Too often I have found myself trying to explain to people what HTML5 is and how it won't make the web look better. Then I get into a discussion of CSS3 and, other than the standards-obsessed, that's when I lose most people.
There is a post on PC Pro today (The confusion surrounding HTML5) that explains it pretty succinctly, and even lays some of the blame for the confusion at Apple's feet for its highly-publicized Safari-only HTML5 demos. That may be why this stuck out to me. After Apple showed it off, every two-bit basement-dwelling FrontPage-using webmaster-wanna-be decided HTML5 was awesome, completely missing the fact that it was the CSS3 and pretty pictures that really got their attention.
What I like about the post is that the author explains you can use HTML 4.01 with CSS3, or you can use HTML5 with CSS 2.1 (don't limit yourself to those two options, more fun can be had). I don't think this piece will convince those who disagree when I say the same thing, but at least it's easier to share this than wheel me into a room each time it needs to be explained.

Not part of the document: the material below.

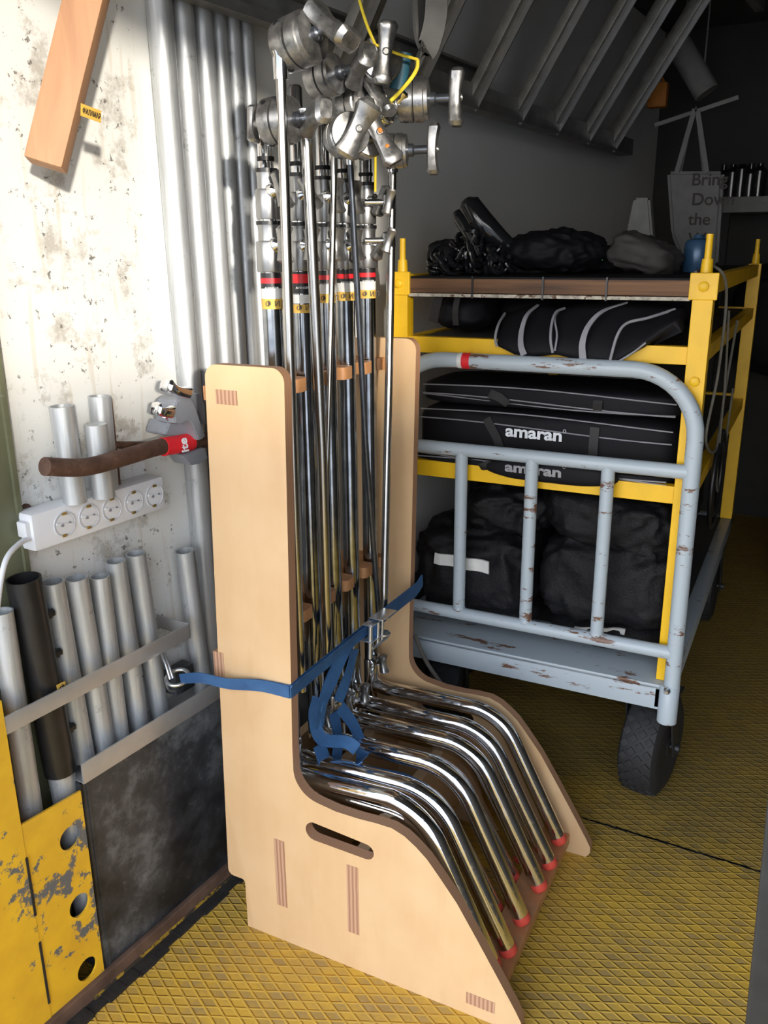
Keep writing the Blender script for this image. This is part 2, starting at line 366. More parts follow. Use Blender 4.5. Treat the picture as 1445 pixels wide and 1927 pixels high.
def wpos(o):
    p = V((0, 0, 0))
    while o: p += o.location; o = o.parent
    return p
def mesh_obj(name, me, mat, parent=None, smooth=True, angle=40):
    o = bpy.data.objects.new(name, me); COL.objects.link(o)
    if mat is not None and not me.materials: me.materials.append(G[mat] if isinstance(mat, str) else mat)
    if parent:
        me.transform(Matrix.Translation(-wpos(parent))); o.parent = parent
    if smooth:
        for p in me.polygons: p.use_smooth = True
        try: me.set_sharp_from_angle(angle=math.radians(angle))
        except Exception: pass
    return o
def obj(name, bm, mat, parent=None, smooth=True, angle=40):
    bmesh.ops.recalc_face_normals(bm, faces=bm.faces); me = bpy.data.meshes.new(name); bm.to_mesh(me); bm.free()
    return mesh_obj(name, me, mat, parent, smooth, angle)
def tag(o, label, cat, group=None):
    o['label'] = label; o['category'] = cat
    if group: o['group'] = group
    return o
def thing(name, label, cat, loc, group=None):
    o = bpy.data.objects.new(name, None); COL.objects.link(o); o.location = loc; o.empty_display_size = .05
    return tag(o, label, cat, group)
def recentre(o):
    """origin of a one-mesh thing to its base"""
    vs = [v.co for v in o.data.vertices]; c = V((sum(v.x for v in vs)/len(vs), sum(v.y for v in vs)/len(vs), min(v.z for v in vs)))
    o.data.transform(Matrix.Translation(-c)); o.location = c; return o
def solo(name, bm, mat, label, cat, group=None, **k): return tag(obj(name, bm, mat, None, **k), label, cat, group)
def struct(name, bm, mat, **k):
    o = obj(name, bm, mat, None, **k); o['kind'] = 'structure'; return o
NB = bmesh.new
def plate(name, outline, holes, th, mats, parent, origin, xa, ya, mat_edge_n=None):
    """flat board cut to an outline with holes; local x -> xa, y -> ya, thickness centred along xa x ya"""
    cu = bpy.data.curves.new(name, 'CURVE'); cu.dimensions = '2D'; cu.fill_mode = 'BOTH'; cu.extrude = th/2
    for loop in [outline]+holes:
        sp = cu.splines.new('POLY'); sp.points.add(len(loop)-1)
        for q, p in zip(sp.points, loop): q.co = (p[0], p[1], 0, 1)
        sp.use_cyclic_u = True
    o = bpy.data.objects.new(name, cu); COL.objects.link(o); me = bpy.data.meshes.new_from_object(o)
    bpy.data.objects.remove(o); bpy.data.curves.remove(cu)
    xa, ya = V(xa), V(ya); za = xa.cross(ya); Mx = Matrix((xa, ya, za)).transposed().to_4x4(); Mx.translation = V(origin)
    for m in mats: me.materials.append(G[m])
    for p in me.polygons: p.material_index = 0 if abs(p.normal.z) > .5 else len(mats)-1
    me.transform(Mx); return mesh_obj(name, me, None, parent, True, 30)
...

If you are stumbling across web sites touting their HTML5 prowess, but the real whiz-bang is how they look, then you can be pretty sure that those sites are also using CSS3. And if you find somebody who claims HTML5 is all that, you can explain that without CSS3, it's not. At this point, HTML5 is an unfinished spec that simply defines structural and semantic elements and doesn't have a thing to say about style. Nor will it.